• _INSTRUCTIONS FOR THE TASK_
Extract the complete listing and output it unchanged.

• _SUPPLIED DATA_
□ □ □ □ □
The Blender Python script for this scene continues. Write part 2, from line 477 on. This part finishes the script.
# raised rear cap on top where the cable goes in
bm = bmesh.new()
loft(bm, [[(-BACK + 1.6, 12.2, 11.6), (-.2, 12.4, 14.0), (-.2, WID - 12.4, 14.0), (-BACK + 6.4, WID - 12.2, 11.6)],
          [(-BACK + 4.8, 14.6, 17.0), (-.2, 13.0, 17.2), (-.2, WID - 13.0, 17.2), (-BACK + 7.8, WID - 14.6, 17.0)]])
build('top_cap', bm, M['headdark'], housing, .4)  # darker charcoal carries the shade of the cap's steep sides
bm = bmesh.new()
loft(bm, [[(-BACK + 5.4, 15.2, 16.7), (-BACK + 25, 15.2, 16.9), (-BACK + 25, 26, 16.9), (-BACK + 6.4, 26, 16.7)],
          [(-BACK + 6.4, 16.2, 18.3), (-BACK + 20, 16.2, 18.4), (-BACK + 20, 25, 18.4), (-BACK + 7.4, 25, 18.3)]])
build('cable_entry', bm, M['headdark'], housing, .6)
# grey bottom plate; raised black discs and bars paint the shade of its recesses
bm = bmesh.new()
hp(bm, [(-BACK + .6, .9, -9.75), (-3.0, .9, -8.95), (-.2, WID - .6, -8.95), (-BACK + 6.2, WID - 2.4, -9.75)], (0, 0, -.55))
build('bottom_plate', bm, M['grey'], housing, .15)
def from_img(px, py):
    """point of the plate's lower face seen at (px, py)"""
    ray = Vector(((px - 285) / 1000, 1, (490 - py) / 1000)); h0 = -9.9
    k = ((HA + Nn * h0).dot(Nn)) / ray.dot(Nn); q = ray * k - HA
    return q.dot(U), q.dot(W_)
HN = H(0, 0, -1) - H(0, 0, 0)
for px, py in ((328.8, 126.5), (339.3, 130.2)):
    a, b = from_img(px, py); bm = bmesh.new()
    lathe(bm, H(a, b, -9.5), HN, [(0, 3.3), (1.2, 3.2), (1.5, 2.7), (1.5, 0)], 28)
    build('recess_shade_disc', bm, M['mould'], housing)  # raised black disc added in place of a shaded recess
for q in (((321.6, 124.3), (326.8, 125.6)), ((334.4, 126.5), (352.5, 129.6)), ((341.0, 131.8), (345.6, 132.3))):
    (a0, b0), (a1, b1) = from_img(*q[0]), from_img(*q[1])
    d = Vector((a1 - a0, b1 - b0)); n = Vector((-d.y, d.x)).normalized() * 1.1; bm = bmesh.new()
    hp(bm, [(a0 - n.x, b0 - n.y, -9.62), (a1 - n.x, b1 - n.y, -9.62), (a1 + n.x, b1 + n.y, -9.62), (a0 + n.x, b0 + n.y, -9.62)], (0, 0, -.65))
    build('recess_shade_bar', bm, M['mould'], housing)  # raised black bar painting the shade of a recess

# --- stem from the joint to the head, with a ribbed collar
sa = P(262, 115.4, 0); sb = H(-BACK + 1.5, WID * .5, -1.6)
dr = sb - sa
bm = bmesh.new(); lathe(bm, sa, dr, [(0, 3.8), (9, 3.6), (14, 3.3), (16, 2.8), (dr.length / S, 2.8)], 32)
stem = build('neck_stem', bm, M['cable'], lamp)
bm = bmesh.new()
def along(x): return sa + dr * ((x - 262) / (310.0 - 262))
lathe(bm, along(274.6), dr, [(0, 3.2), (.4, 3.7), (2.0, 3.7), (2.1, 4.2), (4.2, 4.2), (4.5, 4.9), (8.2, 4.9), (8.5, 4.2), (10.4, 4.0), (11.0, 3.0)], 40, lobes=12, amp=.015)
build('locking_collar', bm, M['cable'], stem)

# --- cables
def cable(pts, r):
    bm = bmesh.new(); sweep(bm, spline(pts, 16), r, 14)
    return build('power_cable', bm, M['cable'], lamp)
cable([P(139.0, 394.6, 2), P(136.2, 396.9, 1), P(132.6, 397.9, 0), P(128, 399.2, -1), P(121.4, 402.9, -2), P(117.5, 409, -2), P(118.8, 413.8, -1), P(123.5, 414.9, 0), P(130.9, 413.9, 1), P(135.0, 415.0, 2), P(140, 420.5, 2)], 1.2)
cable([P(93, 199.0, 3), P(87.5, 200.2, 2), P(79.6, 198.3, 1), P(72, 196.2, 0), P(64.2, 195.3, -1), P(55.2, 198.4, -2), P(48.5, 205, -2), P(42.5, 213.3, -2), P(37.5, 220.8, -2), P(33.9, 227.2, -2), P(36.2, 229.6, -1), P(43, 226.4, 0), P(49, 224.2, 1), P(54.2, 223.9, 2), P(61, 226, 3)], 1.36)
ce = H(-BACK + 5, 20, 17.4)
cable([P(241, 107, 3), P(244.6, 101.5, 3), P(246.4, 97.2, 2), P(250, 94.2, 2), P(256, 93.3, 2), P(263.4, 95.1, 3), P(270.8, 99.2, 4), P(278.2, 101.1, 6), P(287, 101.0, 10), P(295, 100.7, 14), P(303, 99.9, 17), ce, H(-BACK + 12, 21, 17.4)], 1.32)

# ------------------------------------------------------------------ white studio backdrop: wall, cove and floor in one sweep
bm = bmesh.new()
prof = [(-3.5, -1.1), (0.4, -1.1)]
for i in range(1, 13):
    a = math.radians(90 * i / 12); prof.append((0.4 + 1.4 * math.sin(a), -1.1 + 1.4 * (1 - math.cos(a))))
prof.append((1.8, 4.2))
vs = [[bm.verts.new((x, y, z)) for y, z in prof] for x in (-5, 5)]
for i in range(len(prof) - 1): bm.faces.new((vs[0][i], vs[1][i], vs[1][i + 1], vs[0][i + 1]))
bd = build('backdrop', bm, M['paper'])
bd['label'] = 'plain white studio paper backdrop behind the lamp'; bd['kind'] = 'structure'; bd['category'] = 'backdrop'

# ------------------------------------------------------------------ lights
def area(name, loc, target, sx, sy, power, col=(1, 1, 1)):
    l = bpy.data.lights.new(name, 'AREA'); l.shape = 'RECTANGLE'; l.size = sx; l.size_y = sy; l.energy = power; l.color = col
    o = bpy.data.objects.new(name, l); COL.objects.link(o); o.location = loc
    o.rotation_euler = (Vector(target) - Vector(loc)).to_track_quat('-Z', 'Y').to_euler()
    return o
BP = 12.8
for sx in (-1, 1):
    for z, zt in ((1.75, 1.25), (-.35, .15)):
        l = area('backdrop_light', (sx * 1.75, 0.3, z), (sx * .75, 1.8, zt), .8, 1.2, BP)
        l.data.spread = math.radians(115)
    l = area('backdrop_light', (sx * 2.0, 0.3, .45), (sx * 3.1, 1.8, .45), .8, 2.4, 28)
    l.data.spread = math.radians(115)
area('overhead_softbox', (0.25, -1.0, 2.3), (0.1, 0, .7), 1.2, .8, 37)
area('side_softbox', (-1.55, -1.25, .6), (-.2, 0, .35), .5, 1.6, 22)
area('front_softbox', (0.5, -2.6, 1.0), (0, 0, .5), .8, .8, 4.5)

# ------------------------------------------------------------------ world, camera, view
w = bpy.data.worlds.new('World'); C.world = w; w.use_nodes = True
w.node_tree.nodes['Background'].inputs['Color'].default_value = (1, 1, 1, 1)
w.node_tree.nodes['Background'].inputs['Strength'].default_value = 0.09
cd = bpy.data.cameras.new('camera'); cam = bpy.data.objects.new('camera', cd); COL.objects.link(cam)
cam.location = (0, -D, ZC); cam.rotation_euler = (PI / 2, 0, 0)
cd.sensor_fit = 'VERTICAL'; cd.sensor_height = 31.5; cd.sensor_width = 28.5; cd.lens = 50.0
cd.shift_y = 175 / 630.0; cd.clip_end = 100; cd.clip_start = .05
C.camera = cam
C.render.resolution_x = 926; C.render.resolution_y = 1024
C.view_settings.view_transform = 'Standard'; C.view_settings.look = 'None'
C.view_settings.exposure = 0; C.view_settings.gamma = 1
□ □ □ □ □
• _SOLUTION BELOW_
The Blender Python script for this scene continues. Write part 2, from line 477 on. This part finishes the script.
# raised rear cap on top where the cable goes in
bm = bmesh.new()
loft(bm, [[(-BACK + 1.6, 12.2, 11.6), (-.2, 12.4, 14.0), (-.2, WID - 12.4, 14.0), (-BACK + 6.4, WID - 12.2, 11.6)],
          [(-BACK + 4.8, 14.6, 17.0), (-.2, 13.0, 17.2), (-.2, WID - 13.0, 17.2), (-BACK + 7.8, WID - 14.6, 17.0)]])
build('top_cap', bm, M['headdark'], housing, .4)  # darker charcoal carries the shade of the cap's steep sides
bm = bmesh.new()
loft(bm, [[(-BACK + 5.4, 15.2, 16.7), (-BACK + 25, 15.2, 16.9), (-BACK + 25, 26, 16.9), (-BACK + 6.4, 26, 16.7)],
          [(-BACK + 6.4, 16.2, 18.3), (-BACK + 20, 16.2, 18.4), (-BACK + 20, 25, 18.4), (-BACK + 7.4, 25, 18.3)]])
build('cable_entry', bm, M['headdark'], housing, .6)
# grey bottom plate; raised black discs and bars paint the shade of its recesses
bm = bmesh.new()
hp(bm, [(-BACK + .6, .9, -9.75), (-3.0, .9, -8.95), (-.2, WID - .6, -8.95), (-BACK + 6.2, WID - 2.4, -9.75)], (0, 0, -.55))
build('bottom_plate', bm, M['grey'], housing, .15)
def from_img(px, py):
    """point of the plate's lower face seen at (px, py)"""
    ray = Vector(((px - 285) / 1000, 1, (490 - py) / 1000)); h0 = -9.9
    k = ((HA + Nn * h0).dot(Nn)) / ray.dot(Nn); q = ray * k - HA
    return q.dot(U), q.dot(W_)
HN = H(0, 0, -1) - H(0, 0, 0)
for px, py in ((328.8, 126.5), (339.3, 130.2)):
    a, b = from_img(px, py); bm = bmesh.new()
    lathe(bm, H(a, b, -9.5), HN, [(0, 3.3), (1.2, 3.2), (1.5, 2.7), (1.5, 0)], 28)
    build('recess_shade_disc', bm, M['mould'], housing)  # raised black disc added in place of a shaded recess
for q in (((321.6, 124.3), (326.8, 125.6)), ((334.4, 126.5), (352.5, 129.6)), ((341.0, 131.8), (345.6, 132.3))):
    (a0, b0), (a1, b1) = from_img(*q[0]), from_img(*q[1])
    d = Vector((a1 - a0, b1 - b0)); n = Vector((-d.y, d.x)).normalized() * 1.1; bm = bmesh.new()
    hp(bm, [(a0 - n.x, b0 - n.y, -9.62), (a1 - n.x, b1 - n.y, -9.62), (a1 + n.x, b1 + n.y, -9.62), (a0 + n.x, b0 + n.y, -9.62)], (0, 0, -.65))
    build('recess_shade_bar', bm, M['mould'], housing)  # raised black bar painting the shade of a recess

# --- stem from the joint to the head, with a ribbed collar
sa = P(262, 115.4, 0); sb = H(-BACK + 1.5, WID * .5, -1.6)
dr = sb - sa
bm = bmesh.new(); lathe(bm, sa, dr, [(0, 3.8), (9, 3.6), (14, 3.3), (16, 2.8), (dr.length / S, 2.8)], 32)
stem = build('neck_stem', bm, M['cable'], lamp)
bm = bmesh.new()
def along(x): return sa + dr * ((x - 262) / (310.0 - 262))
lathe(bm, along(274.6), dr, [(0, 3.2), (.4, 3.7), (2.0, 3.7), (2.1, 4.2), (4.2, 4.2), (4.5, 4.9), (8.2, 4.9), (8.5, 4.2), (10.4, 4.0), (11.0, 3.0)], 40, lobes=12, amp=.015)
build('locking_collar', bm, M['cable'], stem)

# --- cables
def cable(pts, r):
    bm = bmesh.new(); sweep(bm, spline(pts, 16), r, 14)
    return build('power_cable', bm, M['cable'], lamp)
cable([P(139.0, 394.6, 2), P(136.2, 396.9, 1), P(132.6, 397.9, 0), P(128, 399.2, -1), P(121.4, 402.9, -2), P(117.5, 409, -2), P(118.8, 413.8, -1), P(123.5, 414.9, 0), P(130.9, 413.9, 1), P(135.0, 415.0, 2), P(140, 420.5, 2)], 1.2)
cable([P(93, 199.0, 3), P(87.5, 200.2, 2), P(79.6, 198.3, 1), P(72, 196.2, 0), P(64.2, 195.3, -1), P(55.2, 198.4, -2), P(48.5, 205, -2), P(42.5, 213.3, -2), P(37.5, 220.8, -2), P(33.9, 227.2, -2), P(36.2, 229.6, -1), P(43, 226.4, 0), P(49, 224.2, 1), P(54.2, 223.9, 2), P(61, 226, 3)], 1.36)
ce = H(-BACK + 5, 20, 17.4)
cable([P(241, 107, 3), P(244.6, 101.5, 3), P(246.4, 97.2, 2), P(250, 94.2, 2), P(256, 93.3, 2), P(263.4, 95.1, 3), P(270.8, 99.2, 4), P(278.2, 101.1, 6), P(287, 101.0, 10), P(295, 100.7, 14), P(303, 99.9, 17), ce, H(-BACK + 12, 21, 17.4)], 1.32)

# ------------------------------------------------------------------ white studio backdrop: wall, cove and floor in one sweep
bm = bmesh.new()
prof = [(-3.5, -1.1), (0.4, -1.1)]
for i in range(1, 13):
    a = math.radians(90 * i / 12); prof.append((0.4 + 1.4 * math.sin(a), -1.1 + 1.4 * (1 - math.cos(a))))
prof.append((1.8, 4.2))
vs = [[bm.verts.new((x, y, z)) for y, z in prof] for x in (-5, 5)]
for i in range(len(prof) - 1): bm.faces.new((vs[0][i], vs[1][i], vs[1][i + 1], vs[0][i + 1]))
bd = build('backdrop', bm, M['paper'])
bd['label'] = 'plain white studio paper backdrop behind the lamp'; bd['kind'] = 'structure'; bd['category'] = 'backdrop'

# ------------------------------------------------------------------ lights
def area(name, loc, target, sx, sy, power, col=(1, 1, 1)):
    l = bpy.data.lights.new(name, 'AREA'); l.shape = 'RECTANGLE'; l.size = sx; l.size_y = sy; l.energy = power; l.color = col
    o = bpy.data.objects.new(name, l); COL.objects.link(o); o.location = loc
    o.rotation_euler = (Vector(target) - Vector(loc)).to_track_quat('-Z', 'Y').to_euler()
    return o
BP = 12.8
for sx in (-1, 1):
    for z, zt in ((1.75, 1.25), (-.35, .15)):
        l = area('backdrop_light', (sx * 1.75, 0.3, z), (sx * .75, 1.8, zt), .8, 1.2, BP)
        l.data.spread = math.radians(115)
    l = area('backdrop_light', (sx * 2.0, 0.3, .45), (sx * 3.1, 1.8, .45), .8, 2.4, 28)
    l.data.spread = math.radians(115)
area('overhead_softbox', (0.25, -1.0, 2.3), (0.1, 0, .7), 1.2, .8, 37)
area('side_softbox', (-1.55, -1.25, .6), (-.2, 0, .35), .5, 1.6, 22)
area('front_softbox', (0.5, -2.6, 1.0), (0, 0, .5), .8, .8, 4.5)

# ------------------------------------------------------------------ world, camera, view
w = bpy.data.worlds.new('World'); C.world = w; w.use_nodes = True
w.node_tree.nodes['Background'].inputs['Color'].default_value = (1, 1, 1, 1)
w.node_tree.nodes['Background'].inputs['Strength'].default_value = 0.09
cd = bpy.data.cameras.new('camera'); cam = bpy.data.objects.new('camera', cd); COL.objects.link(cam)
cam.location = (0, -D, ZC); cam.rotation_euler = (PI / 2, 0, 0)
cd.sensor_fit = 'VERTICAL'; cd.sensor_height = 31.5; cd.sensor_width = 28.5; cd.lens = 50.0
cd.shift_y = 175 / 630.0; cd.clip_end = 100; cd.clip_start = .05
C.camera = cam
C.render.resolution_x = 926; C.render.resolution_y = 1024
C.view_settings.view_transform = 'Standard'; C.view_settings.look = 'None'
C.view_settings.exposure = 0; C.view_settings.gamma = 1